Desde entonces, su caso forma parte de una red de denuncias internacionales sobre la situación en Argentina bajo el gobierno de Javier Milei, que sostiene un enfoque abiertamente represivo y criminalizador frente a la protesta social y sindical. Una protesta que también aumenta porque se ha intensificado el deterioro de las condiciones de vida de la clase media y baja: “Muchos trabajadores necesitan tres empleos para sobrevivir. Hoy se come salteado en una gran parte del país; si se almuerza, no se cena, y si se cena, no se almuerza. Niños y jubilados asisten a comedores; existe una propuesta de privatización de recursos naturales que amenaza con desguazar al Estado para favorecer corporaciones extranjeras, y hay un discurso oficial que niega violaciones cometidas durante la dictadura militar”.
Hace pocos días, el Comité contra la Tortura de Naciones Unidas presentó un informe donde se destaca la violencia policial en las calles y las violaciones sistemáticas a los derechos humanos en el contexto de la protesta en Argentina. También se documentan agresiones a personas en situación de calle y malos tratos, y se destacan denuncias de violencia institucional que reproducen patrones del pasado.
Actualmente, Federico está alojado en Martin Etxea, un espacio de acogida con sede en Gallarta, Bizkaia, gestionado por Mundubat para personas migrantes y defensoras de derechos humanos. Comparte la casa con personas refugiadas de Colombia, Guatemala, El Salvador, el Sahara, el Rif, el Atlas, Marruecos y Palestina, quienes requieren protección internacional. Escucha historias parecidas a la suya y otras más extremas, de personas que manifiestan no poder volver a su país. El exilio, dice, “es ese punto donde las luchas se mezclan y se convierten en un idioma en común. Acá tendí puentes; veo solidaridad y generosidad. Las luchas se vuelven un idioma en común”.

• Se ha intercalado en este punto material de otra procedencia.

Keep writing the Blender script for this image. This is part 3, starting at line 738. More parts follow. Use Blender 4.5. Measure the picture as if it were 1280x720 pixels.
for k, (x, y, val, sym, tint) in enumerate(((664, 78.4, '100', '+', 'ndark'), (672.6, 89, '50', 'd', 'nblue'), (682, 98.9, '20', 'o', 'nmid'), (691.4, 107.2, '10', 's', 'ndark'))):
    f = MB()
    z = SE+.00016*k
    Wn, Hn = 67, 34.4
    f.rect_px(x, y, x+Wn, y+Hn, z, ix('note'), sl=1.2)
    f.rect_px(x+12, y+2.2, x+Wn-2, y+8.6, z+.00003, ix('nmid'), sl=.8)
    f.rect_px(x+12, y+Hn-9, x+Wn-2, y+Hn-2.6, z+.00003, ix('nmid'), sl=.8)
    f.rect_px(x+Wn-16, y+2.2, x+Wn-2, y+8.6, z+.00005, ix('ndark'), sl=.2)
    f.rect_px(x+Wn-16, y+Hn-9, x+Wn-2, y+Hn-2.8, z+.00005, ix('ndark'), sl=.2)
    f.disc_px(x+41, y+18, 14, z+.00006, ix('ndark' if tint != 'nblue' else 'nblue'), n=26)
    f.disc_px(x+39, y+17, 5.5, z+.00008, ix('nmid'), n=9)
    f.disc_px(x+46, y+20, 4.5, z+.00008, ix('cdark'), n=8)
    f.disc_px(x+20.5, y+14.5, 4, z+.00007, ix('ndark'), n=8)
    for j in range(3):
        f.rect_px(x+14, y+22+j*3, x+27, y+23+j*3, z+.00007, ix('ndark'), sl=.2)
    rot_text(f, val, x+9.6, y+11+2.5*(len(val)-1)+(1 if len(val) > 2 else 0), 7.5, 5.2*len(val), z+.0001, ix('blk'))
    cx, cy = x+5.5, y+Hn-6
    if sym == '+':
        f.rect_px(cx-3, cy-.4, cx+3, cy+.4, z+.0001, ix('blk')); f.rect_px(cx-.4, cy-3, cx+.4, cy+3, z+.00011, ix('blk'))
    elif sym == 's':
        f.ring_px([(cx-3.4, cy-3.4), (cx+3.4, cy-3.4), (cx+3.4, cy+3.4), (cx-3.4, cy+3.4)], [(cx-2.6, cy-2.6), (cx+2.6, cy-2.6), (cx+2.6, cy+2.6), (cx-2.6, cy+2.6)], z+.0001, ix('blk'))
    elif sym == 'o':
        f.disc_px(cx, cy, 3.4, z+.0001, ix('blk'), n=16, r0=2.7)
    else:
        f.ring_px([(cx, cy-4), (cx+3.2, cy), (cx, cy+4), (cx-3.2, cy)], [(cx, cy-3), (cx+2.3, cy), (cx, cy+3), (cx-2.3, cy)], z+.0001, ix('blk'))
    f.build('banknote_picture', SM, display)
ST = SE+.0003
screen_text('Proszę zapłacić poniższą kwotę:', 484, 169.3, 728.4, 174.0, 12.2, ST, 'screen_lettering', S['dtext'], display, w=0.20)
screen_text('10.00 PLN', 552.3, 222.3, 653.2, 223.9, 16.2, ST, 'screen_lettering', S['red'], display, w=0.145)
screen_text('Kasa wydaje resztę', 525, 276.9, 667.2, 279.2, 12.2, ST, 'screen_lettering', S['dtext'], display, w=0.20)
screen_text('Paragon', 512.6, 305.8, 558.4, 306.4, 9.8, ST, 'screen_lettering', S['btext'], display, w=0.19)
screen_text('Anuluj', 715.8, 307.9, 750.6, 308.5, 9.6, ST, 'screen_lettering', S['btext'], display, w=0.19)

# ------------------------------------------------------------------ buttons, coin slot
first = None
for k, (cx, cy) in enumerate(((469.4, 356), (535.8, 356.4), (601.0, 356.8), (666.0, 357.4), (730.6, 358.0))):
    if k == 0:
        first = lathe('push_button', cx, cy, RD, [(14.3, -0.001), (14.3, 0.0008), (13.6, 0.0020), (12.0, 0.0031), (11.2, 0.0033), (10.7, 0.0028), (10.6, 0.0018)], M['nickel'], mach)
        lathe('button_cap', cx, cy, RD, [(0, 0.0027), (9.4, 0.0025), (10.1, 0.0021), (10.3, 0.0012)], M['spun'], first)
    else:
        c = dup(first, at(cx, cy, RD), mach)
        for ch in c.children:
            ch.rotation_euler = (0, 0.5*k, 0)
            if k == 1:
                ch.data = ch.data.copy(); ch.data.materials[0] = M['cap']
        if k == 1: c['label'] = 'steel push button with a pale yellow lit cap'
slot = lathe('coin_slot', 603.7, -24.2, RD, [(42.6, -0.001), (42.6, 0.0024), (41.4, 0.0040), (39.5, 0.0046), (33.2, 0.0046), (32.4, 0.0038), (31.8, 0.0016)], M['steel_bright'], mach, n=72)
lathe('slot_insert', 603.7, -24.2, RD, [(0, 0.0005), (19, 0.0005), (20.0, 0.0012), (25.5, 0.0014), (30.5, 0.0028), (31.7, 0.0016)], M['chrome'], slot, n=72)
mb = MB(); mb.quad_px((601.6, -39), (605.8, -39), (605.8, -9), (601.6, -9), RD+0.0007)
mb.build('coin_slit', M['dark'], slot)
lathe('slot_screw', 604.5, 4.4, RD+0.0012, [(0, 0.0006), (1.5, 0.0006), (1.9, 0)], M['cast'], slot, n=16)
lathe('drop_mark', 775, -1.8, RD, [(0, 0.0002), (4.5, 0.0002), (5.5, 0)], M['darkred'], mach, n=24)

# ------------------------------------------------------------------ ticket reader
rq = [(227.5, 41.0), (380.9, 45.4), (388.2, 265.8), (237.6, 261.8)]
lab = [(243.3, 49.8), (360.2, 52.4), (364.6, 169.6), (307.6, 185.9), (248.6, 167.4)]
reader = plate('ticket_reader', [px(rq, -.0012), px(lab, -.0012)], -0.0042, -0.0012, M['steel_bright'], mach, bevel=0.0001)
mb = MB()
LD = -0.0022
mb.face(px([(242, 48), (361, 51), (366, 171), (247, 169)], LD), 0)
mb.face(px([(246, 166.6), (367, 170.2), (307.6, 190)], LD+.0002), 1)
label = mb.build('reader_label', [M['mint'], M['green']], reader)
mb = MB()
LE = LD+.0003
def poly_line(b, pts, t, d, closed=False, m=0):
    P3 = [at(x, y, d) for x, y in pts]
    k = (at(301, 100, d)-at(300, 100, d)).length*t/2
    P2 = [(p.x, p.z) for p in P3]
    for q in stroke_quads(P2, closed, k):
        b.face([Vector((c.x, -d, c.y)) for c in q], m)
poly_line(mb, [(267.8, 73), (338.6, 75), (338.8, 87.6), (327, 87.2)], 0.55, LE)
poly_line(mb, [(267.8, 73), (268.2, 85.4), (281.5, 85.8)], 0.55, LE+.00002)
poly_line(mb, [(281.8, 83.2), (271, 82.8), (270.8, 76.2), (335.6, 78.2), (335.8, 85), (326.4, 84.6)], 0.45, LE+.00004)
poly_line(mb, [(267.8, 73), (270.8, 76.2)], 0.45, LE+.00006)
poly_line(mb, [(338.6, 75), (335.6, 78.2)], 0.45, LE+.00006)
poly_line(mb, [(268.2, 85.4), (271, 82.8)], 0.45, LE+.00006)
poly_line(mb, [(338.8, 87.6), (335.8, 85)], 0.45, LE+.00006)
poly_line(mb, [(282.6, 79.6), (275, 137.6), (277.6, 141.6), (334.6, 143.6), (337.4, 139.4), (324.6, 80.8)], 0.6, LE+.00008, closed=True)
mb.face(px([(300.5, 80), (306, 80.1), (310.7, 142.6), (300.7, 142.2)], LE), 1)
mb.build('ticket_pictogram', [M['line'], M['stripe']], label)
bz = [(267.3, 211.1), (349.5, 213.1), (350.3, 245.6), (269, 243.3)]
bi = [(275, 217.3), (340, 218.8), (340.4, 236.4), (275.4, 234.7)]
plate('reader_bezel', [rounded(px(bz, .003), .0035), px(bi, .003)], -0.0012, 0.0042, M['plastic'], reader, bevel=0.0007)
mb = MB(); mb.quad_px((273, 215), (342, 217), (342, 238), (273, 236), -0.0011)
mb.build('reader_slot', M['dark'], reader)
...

La detención de Federico, el pasado 28 de agosto, no fue un episodio aislado. Él ya había recibido amenazas y tenía una causa abierta desde 2023, que sirvió como excusa para intensificar el hostigamiento por parte de la policía en Córdoba. Por eso insiste en que el problema no es individual, sino un modelo represivo que se consolida. El avance de políticas de ajuste y criminalización pone en tensión las redes históricas de defensa de derechos, pero también activa nuevas formas de solidaridad. “Lo que está en juego no es solo el presente argentino, sino la capacidad colectiva de mantener vivas las luchas que atraviesan toda la región y las protestas organizadas por sindicatos y las organizaciones barriales. Por eso es importante la solidaridad internacional que nos dieron”, concluye.